Don’t Breathe review: Fede Alvarez follows up his redo of Evil Dead with an original genre piece that may just have you doing what its title commands…

Don’t Breathe review by Paul Heath, September 2016.

Don't Breathe review

Original thrillers, those of quality anyway, are pretty thin on the ground these days. Occasionally something will come along that will blows you away, but it’s been a little disappointing of late. Bordering on horror, Evil Dead helmer Fede Alvarez‘s latest is a departure from his big Hollywood debut, this time leaving the supernatural world for a thriller featuring a minimal cast and an absolute bastard of an antagonist.

Don’t Breathe tells the story of three young inhabitants of a Detroit suburb –  Rocky (Jane Levy), Alex (Dylan Minnette) and Money (Daniel Zovatto).
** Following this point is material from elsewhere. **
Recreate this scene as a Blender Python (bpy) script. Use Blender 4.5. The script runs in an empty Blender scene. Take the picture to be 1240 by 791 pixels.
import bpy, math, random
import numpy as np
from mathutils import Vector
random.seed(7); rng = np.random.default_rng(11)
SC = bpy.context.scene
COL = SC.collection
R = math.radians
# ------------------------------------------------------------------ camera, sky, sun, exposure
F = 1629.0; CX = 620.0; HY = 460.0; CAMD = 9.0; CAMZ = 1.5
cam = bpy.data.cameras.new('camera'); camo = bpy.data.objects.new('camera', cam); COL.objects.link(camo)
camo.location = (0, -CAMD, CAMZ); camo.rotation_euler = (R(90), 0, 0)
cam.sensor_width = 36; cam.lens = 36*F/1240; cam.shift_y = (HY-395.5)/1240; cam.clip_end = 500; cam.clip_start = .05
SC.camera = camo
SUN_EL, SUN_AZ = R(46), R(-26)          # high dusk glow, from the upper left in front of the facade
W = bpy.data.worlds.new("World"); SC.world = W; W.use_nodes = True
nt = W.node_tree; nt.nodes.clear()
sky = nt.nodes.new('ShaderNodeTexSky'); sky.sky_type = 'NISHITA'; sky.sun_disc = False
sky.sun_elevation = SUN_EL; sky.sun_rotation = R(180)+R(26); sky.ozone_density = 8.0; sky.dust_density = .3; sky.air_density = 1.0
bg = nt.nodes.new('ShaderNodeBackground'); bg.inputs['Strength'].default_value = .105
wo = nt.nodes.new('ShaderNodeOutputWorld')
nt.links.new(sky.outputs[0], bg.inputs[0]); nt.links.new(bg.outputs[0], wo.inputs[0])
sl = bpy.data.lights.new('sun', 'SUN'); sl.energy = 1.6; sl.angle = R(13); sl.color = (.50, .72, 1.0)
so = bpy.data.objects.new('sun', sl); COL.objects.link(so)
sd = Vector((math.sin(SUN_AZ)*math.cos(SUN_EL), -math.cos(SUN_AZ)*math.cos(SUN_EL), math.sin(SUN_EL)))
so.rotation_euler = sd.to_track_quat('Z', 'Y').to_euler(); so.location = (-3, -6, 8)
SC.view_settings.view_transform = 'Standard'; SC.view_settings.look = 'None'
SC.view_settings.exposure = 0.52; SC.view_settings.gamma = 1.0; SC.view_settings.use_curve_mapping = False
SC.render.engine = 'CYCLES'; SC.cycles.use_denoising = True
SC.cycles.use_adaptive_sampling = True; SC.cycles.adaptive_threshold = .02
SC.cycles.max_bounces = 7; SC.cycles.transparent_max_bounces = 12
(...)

The three are introduced to us in the middle of a home robbery where they set about a property stealing expensive items after retrieving a stolen alarm code from Alex’s father’s home security business. With the owners out and the alarm silenced, the trio are careful not to steal anything too expensive, specifically no more than $10,000 in value, as that would see them sentenced to a lot more jail time if they were to be caught. Obviously achieving success by carrying out these smaller crimes, their hunger for more increases and Money gets a tip off of a local man sitting on a nest egg of more than $300,000, which, if they could get their hands on it, would set them all up for life and get Rocky away from her abusive family and to a new life in California. The target is an unnamed war veteran who lives alone in a nice house in a run-down part of town. The visually impaired chap, played expertly by Stephen Lang, has lost a daughter and now lives a life of self-imposed solitary confinement, and realising their massive opportunity, Rocky, Alex and Money set about attempting to relieve the Blind Man of his small fortune. If only they knew what they were up against.

Don't Breathe review

Don’t Breathe arrives on these shores following an impressive Stateside debut. The film has managed to pull in over $50 million with a full Labor Day weekend still to go. From a $9 million budget, that’s quite impressive, but while these kind of well-placed, lower budgeted genre pics are always profitable, their quality differs sizeably.

Don’t Breathe is actually very good. Drawing influence from home invasion genre movies and mixing it in with a bit of Blind Fury (a much overlooked Rutger Hauer movie from the late-eighties), this jumpy horror thriller is a refreshing beat change in a summer of absolute tosh. Fede Alvarez uses many familiar tricks in his second major Hollywood outing and is slowly defining himself as a huge voice in the genre, emulating the likes of Leigh Whannell and James Wan who have crafted similar efforts in the last decade or so.

The pace is brisk, the action unrelenting – often frightening and always gripping. Stephen Lang gets a well-deserved lead as the unnamed Blind Man, relishing his role in every frame. Daniel Zovatto and Dylan Minnette firmly support and Jane Levy (Mia in Evil Dead – below) provides a solid female protagonist as the tortured Rocky.

Don't Breathe review

Some may baulk at its subject matter and some of its genre cliches, but Don’t Breathe is genuinely a taut, intensely gripping, pant-wetting experience of a film. A thriller which’ll have you on the edge of your seat and holding you breathe from the start to the baffling, unbelievably shocking climax.

Definitely not one for the faint of heart, Dont Breathe is a claustrophobic corker and a possible future classic.

Don’t Breathe review by Paul Heath, September 2016.

Don’t Breathe is released in UK cinemas on Friday 9th September.